The Copts, at different times, have made several reunions with the Latins; but always in appearance only, and under some necessity of their affairs. In the time of pope Paul IV. a Syrian was dispatched to Rome from the patriarch of Alexandria, with letters to that pope; wherein he acknowledged his authority, and promised obedience; desiring a person might be dispatched to Alexandria, to treat about a re-union of his church to that of Rome: pursuant to which, Pius IV. successor to Paul, chose F. Roderic, a Jesuit, whom he dispatched in 1561, in quality of apostolical nuncio. But the Jesuit, upon a conference with two Copts deputed for that purpose by the patriarch, was made to know, that the titles of father of fathers, pastor of pastors, and master of all churches, which the patriarch had bestowed on the pope in his letters, were no more than mere matters of civility and compliment; and that it was in this manner the patriarch used to write to his friends: they added, that since the council of Chalcedon, and the establishment of several patriarchs independent of one another, each was chief and master of his own church.

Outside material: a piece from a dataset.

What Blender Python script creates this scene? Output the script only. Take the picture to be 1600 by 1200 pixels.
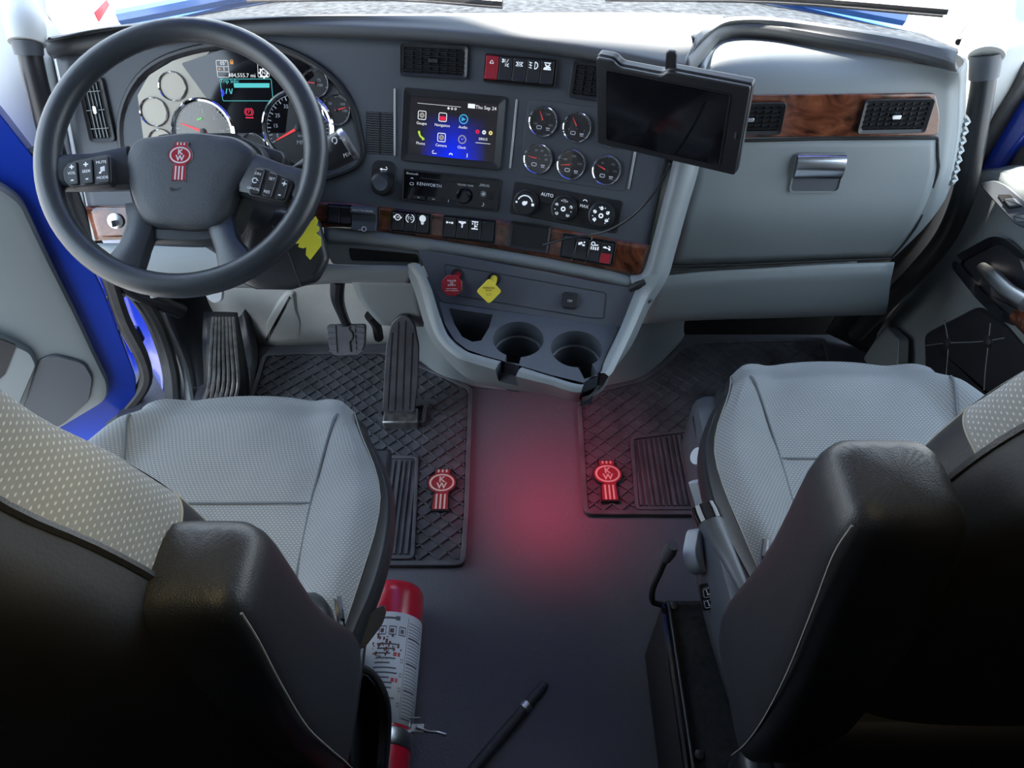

This was the answer the patriarch gave the pope, after he had received a sum of money remitted to him from Rome, by the hands of the Venetian consul.

COPTIC, or Coptic, the language of the Copts, the ancient language of the Egyptians, mixed with a great deal of Greek, the characters it is written in being all Greek. It has a form and construction peculiar to itself: it has no inflections of the nouns or verbs; but expresses number, case, gender, person, mood, tense, and possessive pronouns, by letters and particles prefixed.

F. Kircher is the first who published a grammar and vocabulary of the Coptic. There is not known any book extant in the Coptic, except translations of the Holy Scriptures, or of ecclesiastical offices; or others that have relation thereto, as dictionaries, &c.

The ancient Coptic is now no longer found but in books; the language now used throughout the country is Arabic. The old Coptic, which Kircher maintains to be a mother-tongue, and independent of all others, had been much altered by the Greek: for besides that it has borrowed all its characters from the Greek, with a very little variation, a great number of the words are pure Greek. Voilieu, indeed, affirms, that there was no Coptic language till after Egypt became subject to the Arabs. The language, according to him, is a mixture of Greek and Arabic; the very name thereof not being in the world till after the Arabs were masters of the country. But this, M. Simon observes, proves nothing; except that what was anciently called Egyptian, has since by the Arabs been called Coptic, by a corruption of speech. There are, it is true, Arabic words in the Coptic; yet this by no means proves but that there was a language before that time, either Coptic or Egyptian. Pietro de la Valle observes, that the Copts have entirely lost their ancient tongue; that it is now no longer understood among them; that they have nothing extant therein but some sacred books; and that they still say mass in it.

All their other books have been translated into Arabic, which is their vulgar tongue; and this has occasioned the originals to be lost: it is added, that they rehearse the epistles and gospels in the mass twice; once in Arabic and once in Coptic. Indeed, if we believe F. Vanfleb, the Copts say the mass in Arabic, all but the epistles and gospels, which they rehearse both in that and Coptic.

COPTIC Bible. See Bible.

COPTIC Liturgies are three; one attributed to Basil, another to St Gregory, and the third to Cyril: they are translated into Arabic for the use of the priests and people.